Auch Bernhard Gause vom BDVM spricht von „guten Signalen“. Gleichzeitig mahnt er zu einer schnellen Umsetzung: „Die Zeit drängt, sowohl bei der Verhinderung von Altersarmut als auch bei der weiteren Verbreitung der Absicherung gegen Naturgefahren.“ Man befürworte dabei die angedachte Opt-out-Option.

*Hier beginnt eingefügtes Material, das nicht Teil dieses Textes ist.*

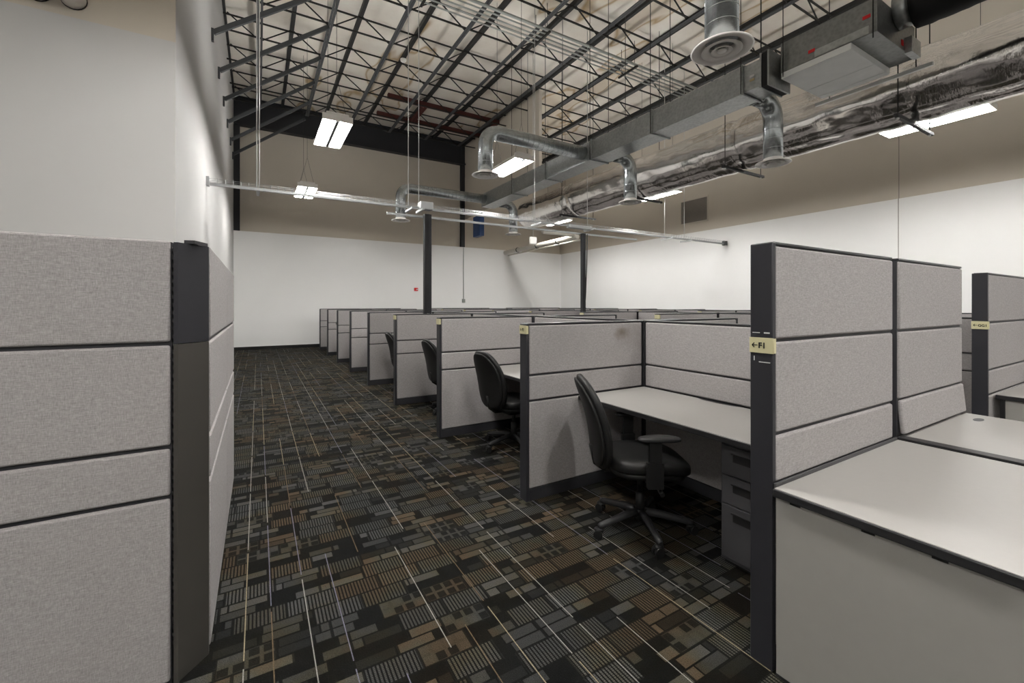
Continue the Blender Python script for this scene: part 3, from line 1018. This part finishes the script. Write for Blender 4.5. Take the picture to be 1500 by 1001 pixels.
bm = box(NB(), DX0 - 0.035, DX1 + 0.035, 2.975, 3.055, DZ0 - 0.035, DZ1 + 0.02)
part('flex_collar', bm, 'blacktube', t, 'black flexible collar')
bm = box(box(NB(), DX0 - 0.045, DX1 + 0.045, 3.05, 3.07, DZ0 - 0.045, DZ1 + 0.03), DX0 - 0.045, DX1 + 0.045, 2.955, 2.975, DZ0 - 0.045, DZ1 + 0.03)
part('collar_flange', bm, 'galv', t)
part('data_plate', box(NB(), DX0 - 0.004, DX0, 3.16, 3.22, 4.36, 4.39), 'scuff', t)
part('data_plate', box(NB(), DX0 - 0.004, DX0, 3.16, 3.22, 4.31, 4.34), 'paper', t)

def arc(c, a, b_, R, n=8):
    """quarter bend around c from direction a to direction b"""
    c, a, b_ = Vector(c), Vector(a), Vector(b_)
    return [c + a * R * math.cos(PI / 2 * i / n) + b_ * R * math.sin(PI / 2 * i / n) for i in range(n + 1)]

def diffuser(t, c, r=0.225):
    bm = NB()
    lathe(bm, [(0.118, 0.05), (0.125, 0.02), (0.17, -0.005), (r, -0.022), (r + 0.004, -0.030), (r - 0.012, -0.034), (0.165, -0.022), (0.118, 0.03)], c, 40)
    d = part('diffuser', bm, 'white_metal', t, 'white round diffuser')
    bm = NB()
    lathe(bm, [(0.148, -0.034), (0.150, -0.040), (0.105, -0.030), (0.085, 0.0), (0.09, 0.005), (0.11, -0.022), (0.148, -0.034)], c, 36)
    lathe(bm, [(0.078, -0.042), (0.080, -0.048), (0.055, -0.038), (0.040, -0.005), (0.045, 0.0), (0.058, -0.03), (0.078, -0.042)], c, 32)
    lathe(bm, [(0.0, -0.046), (0.035, -0.044), (0.036, -0.038), (0.0, -0.030)], c, 24)
    part('diffuser_ring', bm, 'white_metal', d)
    bm = NB()
    lathe(bm, [(0.0, 0.045), (0.116, 0.045), (0.116, 0.055), (0, 0.055)], c, 24)
    part('throat', bm, 'pull', d)

def seams(bm, pts, r):
    """raised ribs round the pipe at intervals: spiral seam"""
    for p, q in zip(pts, pts[1:]):
        p, q = Vector(p), Vector(q)
        L = (q - p).length
        if L < 0.12:
            continue
        n = int(L / 0.11)
        for i in range(1, n):
            c = p.lerp(q, i / n)
            d = (q - p).normalized()
            tube(bm, [c - d * 0.003, c + d * 0.003], r + 0.0022, 24, False)

def branch(label, pts, end, r=0.125, flange=None):
    t = thing('branch_duct', label, 'duct', (0, 0, 0), 0, 'round branch ducts')
    bm = NB()
    tube(bm, pts, r, 28)
    seams(bm, pts, r)
    part('round_pipe', bm, 'galv_pipe', t)
    if flange:
        bm = NB()
        c, d = Vector(flange[0]), Vector(flange[1])
        tube(bm, [c, c + d * 0.012], r + 0.022, 28)
        part('collar', bm, 'galv', t)
    diffuser(t, end)
    return t
for lab, y, xe, ze in (('bent round galvanised branch with diffuser left of the duct, before a lit light', 6.50, 3.31, 3.66),
                       ('distant bent round branch with diffuser left of the duct, behind the dark pole', 10.72, 3.08, 3.58)):
    R = 0.24
    pts = [(DX0, y, 4.38), (xe + R, y, 4.38)] + arc((xe + R, y, 4.38 - R), (0, 0, 1), (-1, 0, 0), R)[1:] + [(xe, y, ze + 0.04)]
    branch(lab, pts, (xe, y, ze), flange=((DX0, y, 4.38), (-1, 0, 0)))
for lab, y, xe, ze in (('elbow branch with round diffuser right of the duct, nearest the fan box', 3.42, 6.36, 3.50),
                       ('elbow branch with round diffuser right of the duct at mid length', 6.17, 6.36, 3.50),
                       ('small distant elbow branch right of the duct at its far end', 10.72, 6.36, 3.50)):
    R = 0.26
    pts = [(DX1, y, 4.335), (xe - R, y, 4.335)] + arc((xe - R, y, 4.335 - R), (0, 0, 1), (1, 0, 0), R)[1:] + [(xe, y, ze + 0.04)]
    branch(lab, pts, (xe, y, ze), flange=((DX1, y, 4.335), (1, 0, 0)))
xe, y = 3.17, 2.10
branch('vertical round pipe with large white diffuser at the top of the photo', [(xe, y, 3.54), (xe, y, 5.4)] + arc((xe, y - 0.3, 5.4), (0, 1, 0), (0, 0, 1), 0.3)[1:] + [(xe, y - 1.6, 5.7)], (xe, y, 3.50))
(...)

Der AfW bewertet die Einführung einer verpflichtenden Elementarschadenversicherung mit staatlicher Rückversicherung und Opt-out-Möglichkeit ebenfalls positiv: „Das ist ein ausgewogener Vorschlag, der den Versicherungsschutz gegen zunehmende Klimarisiken stärkt und gleichzeitig individuelle Spielräume wahrt.“

Kritischer sieht der BVK diesen Punkt: „Die Rückversicherbarkeit soll dabei durch eine staatliche Rückversicherung sichergestellt und die Versicherungsbedingungen weitgehend reguliert werden. Dies ist für uns ein Wermutstropfen.“

Kapitalmarkt und Deutschlandfonds

Der Koalitionsvertrag umreißt außerdem Pläne für einen sogenannten „Deutschlandfonds“: Die Koalitionspartner planen, einen Dachfonds einzurichten, der bei einer staatlichen Beigabe von 10 Milliarden Euro vor allem privates Kapital anziehen und hiesige Mittelstandsfirmen finanzieren soll. Die Investmententscheidungen würden „in einer unternehmerischen Governance getroffen", wobei der Fonds jedoch offenbar in staatlicher Hand geführt werden soll.

BVI und DAI sehen skeptisch auf dieses Vorhaben. So erklärt Thomas Richter, BVI: „Wir sehen es kritisch, dass der Staat mit dem Deutschlandfonds und den geplanten Fonds zur Förderung des Ausbaus von Infrastruktur, Wohnraum und Start-ups zur Sammelstelle von privatem Kapital werden möchte“. Richter befürchtet in dem Zusammenhang eine „planwirtschaftliche Verteilung“. 

Das DAI hingegen betont die Bedeutung eines funktionierenden Kapitalmarkts als Voraussetzung: „Nur ein funktionierender Kapitalmarkt kann ein relevanter Hebel für den geplanten Deutschlandfonds sein, nicht umgekehrt“, betont Henriette Peucker.